What’s more, we understand which products sell more than others and which ones get maximum impressions (the kinds I would like to put right on top- like the kinds that are put on shop windows). We also learn which content posts performed well and which kinds led to purchases.

As digital marketers, we should typically focus on organic marketing and support it with a bit of inorganic marketing depending on the client’s budget and targets. I am a bit stingy when it comes to spend and ensure clients get their penny’s worth. In my opinion, it’s a good idea to focus a lot on Organic marketing and build a good base before the spend begin. Any new project should start by creating a marketable website, the kinds that takes less time to load, contains tracking pixels for every event on the site, (Facebook has introduced event pixels along with their conversion code, through which you can track almost all goals when  customer enters your site from there), has lead generation mechanisms in place, optimized images, and the SEO checklist covered. All this is very important from an analytics perspective. Once this has been done, we start creating blogs and build the social media presence, after which bookmarking and inorganic spends begin. google-analytics

Since so much of efforts go into marketing a website/product, it is imperative to invest tome time in setting up UTM tracking tags whenever a URL to the site is shared. Some organizations also use CID tags, but I find UTM tags sufficient. Most of the times, UTM tags override referrals but they give more information on the campaign/ post that was shared. On Google Analytics, you may want to setup source/Medium as your primary source to track where the traffic comes from. If you set the secondary source as the landing page, you will know who came from where and what was the first piece of content they saw on the site.

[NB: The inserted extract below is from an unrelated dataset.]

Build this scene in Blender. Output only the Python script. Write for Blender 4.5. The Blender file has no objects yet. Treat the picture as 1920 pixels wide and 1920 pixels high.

Thereafter, you may want to look up the site funnel and see what was the path people took within the site. This helps you optimize the UI of your landing and subsequent pages. You should also study the number of clicks and time it takes for a customer to become a lead, and see if it makes sense to optimize on the clicks and time spent. You can track the time spent by should also note the average time people spent on all the pages (ensure all pages load equally fast), and the Unique Page Views per session.  

Most importantly ensure you have setup goals and dropped event conversion pixels by Google (and Facebook) on the correct pages of your site. This pixel helps you track which campaigns and posts got maximum goal completions and what was the path customers took to complete the same. 

Google Analytics, if linked with AdWords can give you the best possible insights on customer behaviour regarding your site, and help you optimize your inorganic results manifold. As for organic, keep a close eye on the performance of those UTM tags, and you will know which content worked best for you and which did not. It’s usually a good idea to integrate remarketing codes in the website from the start. Once remarketing codes are set you also get an idea which sites the ads were served on, and get a clear picture on the sites your customers visits.

There is a whole lot of information available, if one wants to derive insights, however this entire exercise becomes fruitful only when the business objectives and goals are clearly defined.